10. It seems clear from what was said by the Judge in the Court below that it was accepted the police had reasonable cause to arrest the appellants in any event. They had received a complaint of rape. By 14th July, the day following the arrest or detention for their own safety the police were in possession of a detailed statement by a complainant.

11. Those two factors would be relevant when considering the measure of damages in this case and, but for other considerations, we find no fault with the Judge’s reasoning as to quantum.

12. Before deciding quantum there is of course a need to consider whether or not there has been an unlawful detention. The Judge, for the reasons set out already, found that there had been. We take a different view.

13. The Judge was wrong footed in reaching the conclusion she did at paragraph 11 by the submissions she received from the appellants’ counsel. There was no evidence before the Court to call into question the issue of due process. Whilst it is true no mention was made of any proceedings before a Magistrate it is equally true there was no mention in the evidence that there had been no remand by a Magistrate and/or no preliminary enquiry held in accordance with section 143 of the Criminal Procedure Code. There is no reference to this lack of due process in the Statement of Claim. The issue only seems to have arisen in the submissions by the appellants’ counsel in closing. He said in those submissions that the Supreme Court discovered there had been no remand or preliminary enquiry and it was only then a remand warrant was issued by the Judge in Luganville.

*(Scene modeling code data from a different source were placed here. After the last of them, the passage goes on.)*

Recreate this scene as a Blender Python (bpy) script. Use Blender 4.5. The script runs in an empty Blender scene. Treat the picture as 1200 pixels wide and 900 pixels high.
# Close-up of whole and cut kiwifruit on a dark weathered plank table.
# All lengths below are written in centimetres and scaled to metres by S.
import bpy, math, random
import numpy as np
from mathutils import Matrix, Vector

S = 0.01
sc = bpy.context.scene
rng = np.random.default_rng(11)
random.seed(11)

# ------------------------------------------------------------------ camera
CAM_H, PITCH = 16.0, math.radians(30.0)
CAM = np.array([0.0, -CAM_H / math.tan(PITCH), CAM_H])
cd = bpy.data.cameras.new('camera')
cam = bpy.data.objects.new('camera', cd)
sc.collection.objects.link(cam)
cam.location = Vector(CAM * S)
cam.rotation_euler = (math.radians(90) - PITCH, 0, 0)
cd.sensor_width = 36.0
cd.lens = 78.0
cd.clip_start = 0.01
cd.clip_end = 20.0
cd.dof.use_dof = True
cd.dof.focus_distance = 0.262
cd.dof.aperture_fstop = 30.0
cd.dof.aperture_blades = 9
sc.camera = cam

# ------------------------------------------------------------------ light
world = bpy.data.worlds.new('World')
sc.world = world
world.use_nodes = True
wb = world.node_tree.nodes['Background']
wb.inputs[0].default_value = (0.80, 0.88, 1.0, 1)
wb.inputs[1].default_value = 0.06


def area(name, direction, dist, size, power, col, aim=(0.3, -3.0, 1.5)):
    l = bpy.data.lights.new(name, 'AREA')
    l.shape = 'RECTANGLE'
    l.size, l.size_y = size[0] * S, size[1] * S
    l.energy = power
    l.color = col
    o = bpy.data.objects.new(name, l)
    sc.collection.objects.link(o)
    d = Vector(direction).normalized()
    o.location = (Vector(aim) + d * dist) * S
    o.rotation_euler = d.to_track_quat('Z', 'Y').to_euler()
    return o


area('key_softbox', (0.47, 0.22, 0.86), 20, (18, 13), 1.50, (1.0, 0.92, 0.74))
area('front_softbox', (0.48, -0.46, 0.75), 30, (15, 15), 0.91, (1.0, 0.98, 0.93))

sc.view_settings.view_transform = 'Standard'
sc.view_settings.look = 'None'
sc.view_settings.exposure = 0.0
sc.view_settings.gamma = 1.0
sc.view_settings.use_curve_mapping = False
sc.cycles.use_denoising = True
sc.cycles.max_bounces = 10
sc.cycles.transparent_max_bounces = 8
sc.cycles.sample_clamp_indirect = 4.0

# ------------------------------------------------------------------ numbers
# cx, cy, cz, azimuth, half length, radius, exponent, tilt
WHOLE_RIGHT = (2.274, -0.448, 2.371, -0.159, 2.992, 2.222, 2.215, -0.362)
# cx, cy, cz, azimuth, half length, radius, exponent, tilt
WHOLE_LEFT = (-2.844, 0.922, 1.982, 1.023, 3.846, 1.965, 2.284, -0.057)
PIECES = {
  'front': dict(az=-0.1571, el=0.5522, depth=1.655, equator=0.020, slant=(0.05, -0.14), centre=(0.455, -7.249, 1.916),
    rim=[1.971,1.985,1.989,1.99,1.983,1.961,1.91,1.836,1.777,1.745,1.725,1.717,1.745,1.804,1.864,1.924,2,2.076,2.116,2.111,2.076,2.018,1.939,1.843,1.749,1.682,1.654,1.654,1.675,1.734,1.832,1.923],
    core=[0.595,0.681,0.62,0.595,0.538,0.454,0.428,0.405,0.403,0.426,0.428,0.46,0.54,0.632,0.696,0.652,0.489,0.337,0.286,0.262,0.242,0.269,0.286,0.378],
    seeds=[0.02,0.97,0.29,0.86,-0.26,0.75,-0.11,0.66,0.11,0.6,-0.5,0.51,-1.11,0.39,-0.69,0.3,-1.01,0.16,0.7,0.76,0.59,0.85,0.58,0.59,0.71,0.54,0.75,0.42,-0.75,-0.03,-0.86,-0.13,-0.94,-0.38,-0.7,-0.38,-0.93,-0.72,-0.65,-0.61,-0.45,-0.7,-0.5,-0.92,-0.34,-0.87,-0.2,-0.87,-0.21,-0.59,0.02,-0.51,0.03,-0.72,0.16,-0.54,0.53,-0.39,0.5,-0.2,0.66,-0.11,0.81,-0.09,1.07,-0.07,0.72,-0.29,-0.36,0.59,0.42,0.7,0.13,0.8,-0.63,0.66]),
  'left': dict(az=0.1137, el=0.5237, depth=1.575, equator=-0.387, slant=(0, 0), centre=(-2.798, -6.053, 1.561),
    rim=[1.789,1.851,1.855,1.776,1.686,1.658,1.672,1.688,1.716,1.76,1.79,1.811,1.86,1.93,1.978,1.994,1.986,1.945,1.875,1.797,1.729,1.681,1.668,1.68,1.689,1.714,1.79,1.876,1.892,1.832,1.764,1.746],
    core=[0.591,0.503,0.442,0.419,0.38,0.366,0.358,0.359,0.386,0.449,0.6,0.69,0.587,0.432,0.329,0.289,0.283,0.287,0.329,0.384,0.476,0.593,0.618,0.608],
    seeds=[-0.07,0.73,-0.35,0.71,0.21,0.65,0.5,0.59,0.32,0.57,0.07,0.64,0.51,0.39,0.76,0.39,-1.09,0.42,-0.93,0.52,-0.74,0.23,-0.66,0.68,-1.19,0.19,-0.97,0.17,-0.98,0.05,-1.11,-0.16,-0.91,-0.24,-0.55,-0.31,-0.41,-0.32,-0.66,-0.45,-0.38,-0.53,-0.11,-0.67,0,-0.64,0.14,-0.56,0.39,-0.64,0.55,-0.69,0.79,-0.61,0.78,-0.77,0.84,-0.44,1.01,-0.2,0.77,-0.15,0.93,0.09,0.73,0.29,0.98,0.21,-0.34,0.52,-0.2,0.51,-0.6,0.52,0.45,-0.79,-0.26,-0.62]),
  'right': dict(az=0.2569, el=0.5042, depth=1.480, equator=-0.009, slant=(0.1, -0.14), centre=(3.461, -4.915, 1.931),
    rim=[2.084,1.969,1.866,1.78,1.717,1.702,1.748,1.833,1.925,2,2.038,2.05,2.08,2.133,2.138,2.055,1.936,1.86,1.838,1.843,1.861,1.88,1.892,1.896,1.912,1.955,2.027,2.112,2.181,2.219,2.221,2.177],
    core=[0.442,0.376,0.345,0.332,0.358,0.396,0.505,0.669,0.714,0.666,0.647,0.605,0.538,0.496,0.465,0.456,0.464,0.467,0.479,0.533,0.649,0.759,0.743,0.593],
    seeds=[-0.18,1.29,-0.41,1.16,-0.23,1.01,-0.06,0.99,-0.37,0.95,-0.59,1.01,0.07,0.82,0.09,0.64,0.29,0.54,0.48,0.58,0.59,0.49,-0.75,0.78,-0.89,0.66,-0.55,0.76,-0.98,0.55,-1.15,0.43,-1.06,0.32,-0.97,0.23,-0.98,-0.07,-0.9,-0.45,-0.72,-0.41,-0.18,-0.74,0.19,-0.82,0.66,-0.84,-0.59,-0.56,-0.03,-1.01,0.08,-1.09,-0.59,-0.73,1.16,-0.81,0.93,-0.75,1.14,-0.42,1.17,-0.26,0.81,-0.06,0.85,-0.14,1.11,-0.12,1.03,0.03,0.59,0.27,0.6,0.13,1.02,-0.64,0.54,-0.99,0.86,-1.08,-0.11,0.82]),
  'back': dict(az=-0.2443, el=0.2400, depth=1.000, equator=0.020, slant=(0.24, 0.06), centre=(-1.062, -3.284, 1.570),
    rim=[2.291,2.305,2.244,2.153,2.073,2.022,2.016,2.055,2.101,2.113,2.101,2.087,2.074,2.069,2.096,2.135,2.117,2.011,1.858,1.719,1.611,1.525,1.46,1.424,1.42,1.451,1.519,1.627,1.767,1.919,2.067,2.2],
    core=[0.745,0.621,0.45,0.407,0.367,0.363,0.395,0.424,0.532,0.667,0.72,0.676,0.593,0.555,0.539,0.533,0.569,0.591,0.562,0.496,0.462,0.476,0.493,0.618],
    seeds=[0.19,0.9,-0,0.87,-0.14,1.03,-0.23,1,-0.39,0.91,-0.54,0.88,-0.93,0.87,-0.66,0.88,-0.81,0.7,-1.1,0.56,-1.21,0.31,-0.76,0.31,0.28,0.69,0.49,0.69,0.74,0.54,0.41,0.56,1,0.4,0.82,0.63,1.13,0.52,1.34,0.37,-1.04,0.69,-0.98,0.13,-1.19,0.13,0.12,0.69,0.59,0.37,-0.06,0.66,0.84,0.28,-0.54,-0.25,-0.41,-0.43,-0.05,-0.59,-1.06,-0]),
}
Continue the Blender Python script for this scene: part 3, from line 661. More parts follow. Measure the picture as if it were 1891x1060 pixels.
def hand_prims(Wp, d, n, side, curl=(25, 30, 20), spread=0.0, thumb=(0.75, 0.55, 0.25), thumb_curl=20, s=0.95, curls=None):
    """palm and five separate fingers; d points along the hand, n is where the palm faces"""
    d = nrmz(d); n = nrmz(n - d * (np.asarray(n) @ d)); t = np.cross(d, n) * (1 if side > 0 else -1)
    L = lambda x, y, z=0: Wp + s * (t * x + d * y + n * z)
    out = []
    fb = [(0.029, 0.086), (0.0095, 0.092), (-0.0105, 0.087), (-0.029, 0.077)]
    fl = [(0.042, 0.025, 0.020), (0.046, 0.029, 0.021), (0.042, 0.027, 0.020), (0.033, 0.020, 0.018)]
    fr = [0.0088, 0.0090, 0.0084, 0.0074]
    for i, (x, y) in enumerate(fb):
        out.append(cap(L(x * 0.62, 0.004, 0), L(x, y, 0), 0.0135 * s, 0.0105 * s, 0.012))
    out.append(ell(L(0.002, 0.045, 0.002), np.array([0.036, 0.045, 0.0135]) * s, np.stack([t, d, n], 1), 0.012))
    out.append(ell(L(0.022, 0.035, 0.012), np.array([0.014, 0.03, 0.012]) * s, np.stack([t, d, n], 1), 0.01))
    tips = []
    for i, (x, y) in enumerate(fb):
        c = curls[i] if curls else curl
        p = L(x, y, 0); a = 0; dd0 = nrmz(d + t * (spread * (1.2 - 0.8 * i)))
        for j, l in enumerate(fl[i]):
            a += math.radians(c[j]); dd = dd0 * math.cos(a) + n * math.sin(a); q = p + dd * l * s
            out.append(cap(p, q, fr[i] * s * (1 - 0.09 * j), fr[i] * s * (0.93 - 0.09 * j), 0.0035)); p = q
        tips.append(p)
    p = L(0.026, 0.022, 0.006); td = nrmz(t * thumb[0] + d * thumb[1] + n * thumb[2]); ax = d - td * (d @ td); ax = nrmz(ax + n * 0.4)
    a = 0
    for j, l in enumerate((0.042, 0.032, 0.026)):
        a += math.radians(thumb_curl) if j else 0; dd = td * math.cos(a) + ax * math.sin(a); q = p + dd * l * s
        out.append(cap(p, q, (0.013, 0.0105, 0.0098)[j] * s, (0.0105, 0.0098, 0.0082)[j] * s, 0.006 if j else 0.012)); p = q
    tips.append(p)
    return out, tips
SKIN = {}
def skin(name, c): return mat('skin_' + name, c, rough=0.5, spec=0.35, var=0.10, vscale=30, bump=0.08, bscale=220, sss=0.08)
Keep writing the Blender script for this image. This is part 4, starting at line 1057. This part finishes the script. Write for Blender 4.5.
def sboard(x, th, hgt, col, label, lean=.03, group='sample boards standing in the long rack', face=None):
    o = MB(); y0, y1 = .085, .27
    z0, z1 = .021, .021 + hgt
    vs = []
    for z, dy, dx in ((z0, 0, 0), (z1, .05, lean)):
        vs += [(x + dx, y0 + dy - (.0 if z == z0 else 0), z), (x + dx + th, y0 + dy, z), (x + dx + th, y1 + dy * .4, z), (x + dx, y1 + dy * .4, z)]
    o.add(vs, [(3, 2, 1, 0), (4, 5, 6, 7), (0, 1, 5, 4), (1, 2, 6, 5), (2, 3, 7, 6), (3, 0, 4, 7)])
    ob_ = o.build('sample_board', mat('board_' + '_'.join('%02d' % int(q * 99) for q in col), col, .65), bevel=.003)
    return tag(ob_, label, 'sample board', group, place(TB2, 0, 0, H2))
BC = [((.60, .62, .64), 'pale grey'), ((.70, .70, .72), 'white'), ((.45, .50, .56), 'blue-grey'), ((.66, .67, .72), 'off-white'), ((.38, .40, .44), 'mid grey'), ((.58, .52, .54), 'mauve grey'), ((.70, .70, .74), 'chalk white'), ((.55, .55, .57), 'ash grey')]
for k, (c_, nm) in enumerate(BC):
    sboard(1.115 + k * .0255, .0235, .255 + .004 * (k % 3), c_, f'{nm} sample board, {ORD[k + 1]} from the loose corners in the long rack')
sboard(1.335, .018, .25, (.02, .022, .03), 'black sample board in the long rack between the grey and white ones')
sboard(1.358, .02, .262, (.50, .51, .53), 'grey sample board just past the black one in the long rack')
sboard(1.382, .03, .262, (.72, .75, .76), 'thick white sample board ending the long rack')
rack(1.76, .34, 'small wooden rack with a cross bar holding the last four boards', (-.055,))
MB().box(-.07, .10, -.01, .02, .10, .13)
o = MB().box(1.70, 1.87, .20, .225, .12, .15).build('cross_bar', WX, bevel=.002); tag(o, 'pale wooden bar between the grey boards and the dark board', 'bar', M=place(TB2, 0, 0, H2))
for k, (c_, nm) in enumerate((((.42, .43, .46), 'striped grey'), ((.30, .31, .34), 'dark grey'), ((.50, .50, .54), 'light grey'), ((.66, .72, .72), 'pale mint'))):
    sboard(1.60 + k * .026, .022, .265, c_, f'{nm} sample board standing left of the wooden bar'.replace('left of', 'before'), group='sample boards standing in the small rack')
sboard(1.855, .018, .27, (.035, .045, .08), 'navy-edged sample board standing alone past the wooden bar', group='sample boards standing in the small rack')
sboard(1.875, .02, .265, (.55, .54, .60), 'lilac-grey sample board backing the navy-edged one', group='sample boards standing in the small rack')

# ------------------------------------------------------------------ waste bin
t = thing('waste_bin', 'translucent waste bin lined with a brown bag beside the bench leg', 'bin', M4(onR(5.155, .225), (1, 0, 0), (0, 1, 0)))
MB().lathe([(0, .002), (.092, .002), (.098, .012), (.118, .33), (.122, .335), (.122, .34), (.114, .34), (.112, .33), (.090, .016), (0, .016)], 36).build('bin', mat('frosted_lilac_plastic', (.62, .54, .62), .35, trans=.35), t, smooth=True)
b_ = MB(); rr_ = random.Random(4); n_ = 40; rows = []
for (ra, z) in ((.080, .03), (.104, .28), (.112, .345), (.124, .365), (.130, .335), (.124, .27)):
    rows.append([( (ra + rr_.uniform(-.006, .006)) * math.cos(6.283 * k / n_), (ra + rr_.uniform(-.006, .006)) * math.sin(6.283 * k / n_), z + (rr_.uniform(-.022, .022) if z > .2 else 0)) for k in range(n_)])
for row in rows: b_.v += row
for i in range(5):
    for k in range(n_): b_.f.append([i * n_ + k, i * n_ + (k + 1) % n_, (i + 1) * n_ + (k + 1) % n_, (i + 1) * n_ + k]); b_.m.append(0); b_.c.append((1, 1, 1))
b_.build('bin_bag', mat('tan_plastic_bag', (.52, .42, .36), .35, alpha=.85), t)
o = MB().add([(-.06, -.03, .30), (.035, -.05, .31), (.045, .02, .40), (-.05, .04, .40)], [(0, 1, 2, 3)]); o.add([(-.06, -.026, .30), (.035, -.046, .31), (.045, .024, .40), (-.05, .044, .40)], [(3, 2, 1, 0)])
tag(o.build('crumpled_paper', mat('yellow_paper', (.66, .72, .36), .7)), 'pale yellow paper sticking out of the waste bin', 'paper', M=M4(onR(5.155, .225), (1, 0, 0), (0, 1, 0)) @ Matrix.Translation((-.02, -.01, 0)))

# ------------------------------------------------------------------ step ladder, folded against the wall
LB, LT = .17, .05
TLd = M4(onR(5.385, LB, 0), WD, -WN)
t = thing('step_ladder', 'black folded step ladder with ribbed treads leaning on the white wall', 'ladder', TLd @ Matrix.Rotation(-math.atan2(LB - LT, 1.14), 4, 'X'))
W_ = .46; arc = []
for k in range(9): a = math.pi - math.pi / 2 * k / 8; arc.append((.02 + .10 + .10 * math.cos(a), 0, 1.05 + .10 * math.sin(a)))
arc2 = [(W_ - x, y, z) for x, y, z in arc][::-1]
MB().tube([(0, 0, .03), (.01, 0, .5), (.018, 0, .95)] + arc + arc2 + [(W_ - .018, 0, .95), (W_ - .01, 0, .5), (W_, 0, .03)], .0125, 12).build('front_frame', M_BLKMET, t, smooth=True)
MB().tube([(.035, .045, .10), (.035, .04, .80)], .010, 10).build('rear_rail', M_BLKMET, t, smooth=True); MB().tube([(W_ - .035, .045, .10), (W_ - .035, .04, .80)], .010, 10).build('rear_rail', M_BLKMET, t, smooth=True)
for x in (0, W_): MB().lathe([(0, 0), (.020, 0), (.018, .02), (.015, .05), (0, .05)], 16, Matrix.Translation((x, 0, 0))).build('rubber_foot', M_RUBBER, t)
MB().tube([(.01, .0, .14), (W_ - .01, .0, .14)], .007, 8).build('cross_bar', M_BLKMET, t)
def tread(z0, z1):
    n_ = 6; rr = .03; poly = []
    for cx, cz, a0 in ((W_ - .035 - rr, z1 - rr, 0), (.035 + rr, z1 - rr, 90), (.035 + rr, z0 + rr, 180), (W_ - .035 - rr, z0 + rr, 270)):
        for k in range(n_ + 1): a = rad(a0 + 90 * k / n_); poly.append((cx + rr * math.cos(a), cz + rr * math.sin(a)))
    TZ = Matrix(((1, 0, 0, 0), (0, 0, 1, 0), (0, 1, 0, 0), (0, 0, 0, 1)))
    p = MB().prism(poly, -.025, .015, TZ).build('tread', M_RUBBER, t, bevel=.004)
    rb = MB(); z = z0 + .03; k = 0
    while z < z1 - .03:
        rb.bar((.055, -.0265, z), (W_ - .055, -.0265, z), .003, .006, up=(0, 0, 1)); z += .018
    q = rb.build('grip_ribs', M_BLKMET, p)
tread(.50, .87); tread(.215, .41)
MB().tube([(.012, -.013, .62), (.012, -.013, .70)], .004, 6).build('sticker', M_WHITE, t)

14. The Judge was also in error when she said it was “noteworthy that no evidence has been adduced by the Defendants to show that the Claimants were arraigned before the Magistrates’ Court”. As it was not part of the appellants’ claim or evidence the Judge appears to have reversed the burden of proof in requiring the respondents to prove the existence of proceedings before the Magistrates’ Court.

15. If there was any doubt as to whether the appellants had been dealt with properly it would have been a simple matter to call for, as we have done, the case files from the Magistrates’ Court and the Supreme Court. They are public records. Had that happened the Court would have been satisfied that there had been proceedings before the Magistrates’ Court and that there was no lacuna in the procedure by which the appellants were taken before the Supreme Court for plea. Examination of the case files discloses a Warrant to Remand the appellants signed by Senior Magistrate on 14th July 2008. The warrant was extended on 25th July to 8th August.

16. On 8th August 2008 Senior Magistrate Jimmy Garae signed an Order stating he was satisfied there was a prima facie case against both appellants. He remanded both in custody to appear before the Supreme Court on 13th August 2008. The appellants were produced to the Supreme Court on 13th August when they were remanded by Judge Saksak to the next day. There were then a series of remands and extensions until the appellants were released on conditional bail on 11th February 2009.

17. In the circumstances the Judge was wrong to say the appellants had been unlawfully detained for a period of 30 days. The appeal could have been dismissed for that reason. There is no cross appeal by the respondents. If there had been, it is likely to have succeeded. The appellants have been fortunate. To put it another way, there is no change to the Supreme Court judgment despite it now being apparent there was in fact a remand appearance on 14th July 2008.

18. We would also say the Judge was right if there had been a period of unlawful detention. The award of VT500,000 was, in all the circumstances as found by the Judge, a reasonable award. Awards in this area are modest and there was not the aggravating factors of a cynically unlawful act. Nothing submitted by counsel for the appellants has persuaded us the Judge was wrong about the quantum.

19. The appeal is therefore dismissed.

20. The appellants shall pay the respondents’ costs assessed at VT50,000.


DATED at Port Vila this 27th day of April, 2018.